Выбрать главу

Такого радикального изменения жизни и человека требовали все радикальные авангардные дви­жения, включая итальянский футуризм, русский супрематизм и конструктивизм, голландскую группу «Де Стейл», немецкий Баухаус и французский сюрреализм. В отношении массовой культуры во­прос стоял не столько о новой культуре, сколько о самих по себе массах. Мишенью для критики со сто­роны радикального авангарда были не власть и не рынок, а человечество в его тогдашнем актуальном состоянии. Конечно, эта критика распространялась и на актуальную тогда массовую культуру, но во имя более совершенной или, если угодно, утопической массовой культуры, носителем которой должно было стать более совершенное человечество. Только с утратой веры в появление этого нового человече­ства позиция классического авангарда начинает представляться сугубо критической. В этом случае уто­пия авангарда действительно превращается в вечную критику, поскольку человек, как он есть, мыслится вечным. Именно так — как неизменный факт — и рассматривается человек в контексте западной коммер­ческой массовой культуры. В отличие от нее советская массовая культура сталинской эпохи унаследо­вала авангардистскую критику человечества и твердо верила в изменяемость, пластичность человека. Советская массовая культура была культурой масс, которых де-факто не существовало, но которые должны были возникнуть в будущем. Эта массовая культура не должна была быть коммерчески оправ­данной и прибыльной, так как рынок в Советском Союзе был упразднен. В этом смысле фактический вкус масс был для советской культуры абсолютно нерелевантным — даже в большей степени, чем для авангарда, который, несмотря на все свои манифесты, по-прежнему функционировал в условиях рынка. Поэтому всю советскую культуру можно понять как попытку снятия оппозиции между авангардом и массовой культурой — оппозиции, которую Гринберг диагностировал как главный симптом современной ему капиталистической эпохи.

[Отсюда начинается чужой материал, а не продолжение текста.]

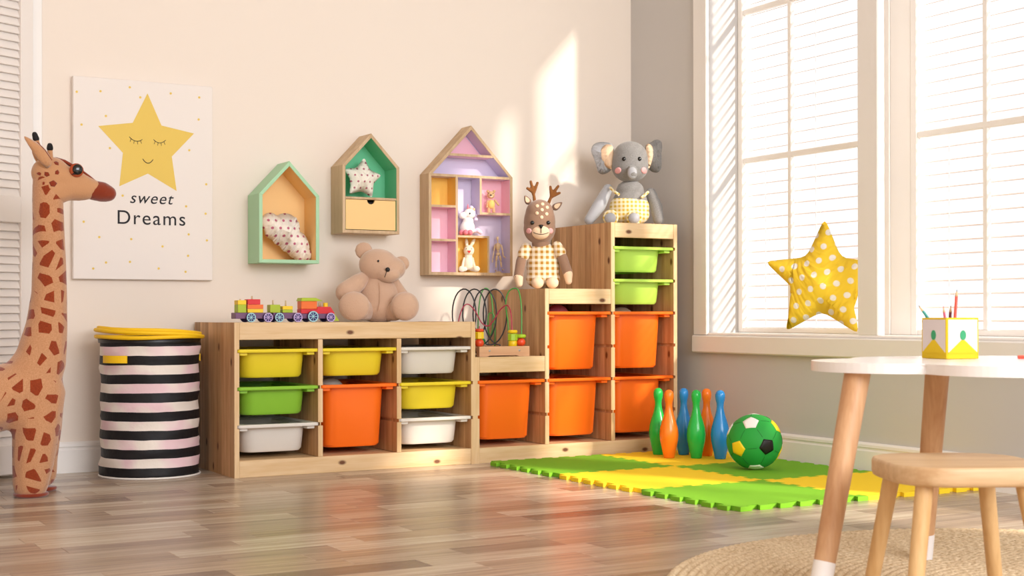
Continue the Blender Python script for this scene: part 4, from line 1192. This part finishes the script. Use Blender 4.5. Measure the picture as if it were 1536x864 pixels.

В своем эссе Гринберг сетовал по поводу того обстоятельства, что советское искусство якобы подстраивается под реальный вкус необразованных русских масс, в чем он видел причину банальности и отсталости этого искусства. Здесь Гринберг заблуждался. Населению Советского Союза социалисти­ческий реализм, в сущности, никогда не нравился. Хорошо известно, что советская публика предпочитала западное коммерческое массовое искусство, особенно голливудское кино. Конечно, это искусство в значительной степени от нее скрывали, но тем большей была радость советского чело­века, когда он наконец-то мог насладиться зрелищем красивой жизни по ту сторону железного занавеса. Советским элитам социалистический реализм нравился еще меньше — не исключая тех, кто его произво­дил. Каждый, кто жил в Советском Союзе, знал, что буквально на всех уровнях официальной культур­ной жизни постоянно раздавались жалобы на цензуру и официальные инструкции, включая те уровни, на которых осуществлялась цензура и писались инструкции. Особая притягательность социалистиче­ского реализма в том и состоит, что в свое время он никому не нравился. Это искусство не отвечало ни­какому реально существовавшему вкусу, никакому реальному общественному спросу. Но в то же время это искусство создавалось с твердым убеждением, что оно понравится человеку, когда этот человек станет лучше и совершеннее — не таким опустившимся и развращенным буржуазной куль­турой, каким он являлся в то время. Зритель социалистического реализма мыслился как часть произве­дения искусства и одновременно его главный продукт. Социалистический реализм был попыткой соз­дать человека, которому будут сниться социалистические сны.